Why hole polaron formation on oxygen is limiting the Fermi level in Fe acceptor doped BaTiO$_{3}$ under oxidizing conditions

TL;DR

This study reveals that in oxidized Fe-doped BaTiO₃, oxygen-centered hole polarons form stable complexes with Fe, limiting Fermi level shifts and explaining the dominance of Fe³⁺ signatures in spectroscopy.

Contribution

The paper demonstrates that oxygen hole polarons, rather than Fe⁴⁺ centers, dominate charge compensation in oxidized Fe-doped BaTiO₃, providing new insights into defect chemistry.

Findings

Oxygen-centered hole polarons form Fe³⁺-O⁻ complexes.

These complexes are energetically favored over Fe⁴⁺ configurations.

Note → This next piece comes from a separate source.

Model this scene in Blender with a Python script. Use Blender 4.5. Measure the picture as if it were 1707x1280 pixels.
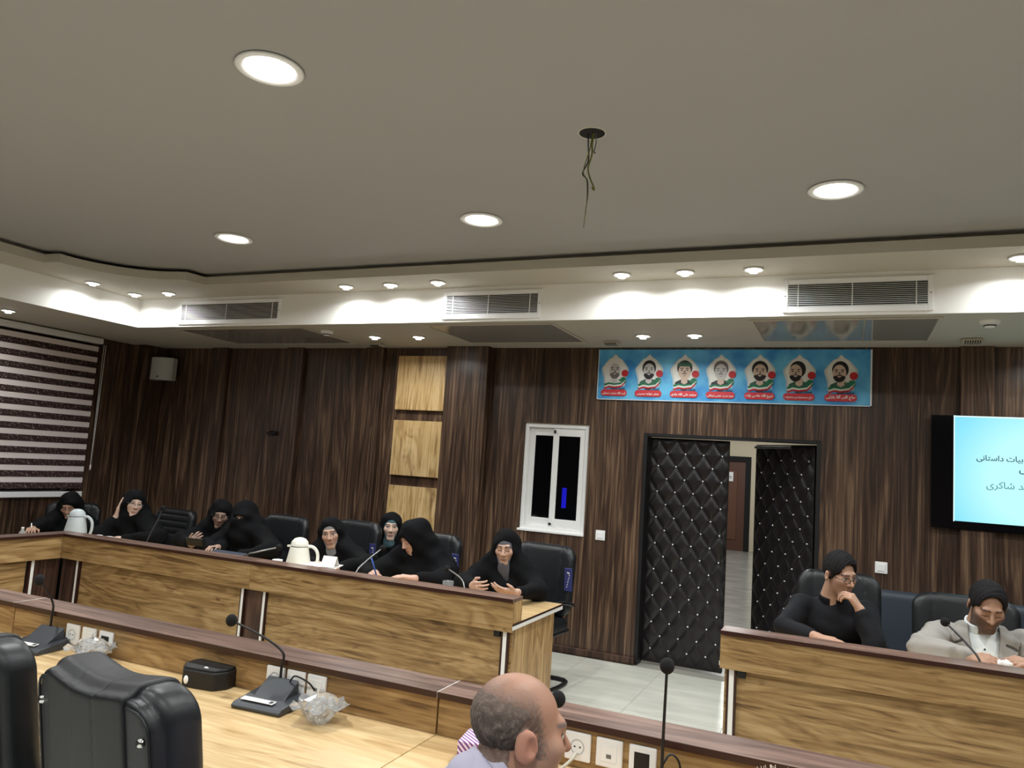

Oxygen polarons limit Fermi level shifts in acceptor-doped ferroelectric perovskites.

Abstract

Oxidizing Fe-doped BaTiO$_3$ is commonly expected to convert substitutional Fe$^{3+}$ acceptors into formal Fe$^{4+}$ centers. Yet, the experimentally accessible picture based on electron-paramagnetic resonance (EPR) is dominated by Fe$^{3+}$-related signatures, while Fe$^{4+}$ is not a straightforward observable. Here we show that this apparent discrepancy reflects the preferred location of the oxidizing hole: not on Fe, but on oxygen. Using density-functional theory with with occupation-matrix control and a piecewise-linearity-based Hubbard correction (DFT+$U$) for O-2$p$ states, we find that an oxygen-centered hole polaron is forming a Fe$^{3+}$-O$^{-}$ complex that is lower in energy than the formal Fe$^{4+}$ configuration. Our results identify ligand-hole formation as a favorable charge-compensation mechanism in oxidized Fe-doped BaTiO$_3$ and provide an explanation for the predominance of Fe$^{3+}$-based centers in spectroscopy. More broadly, they show how oxygen polarons can limit Fermi-level shifts and control the electronic response of acceptor-doped ferroelectric perovskites.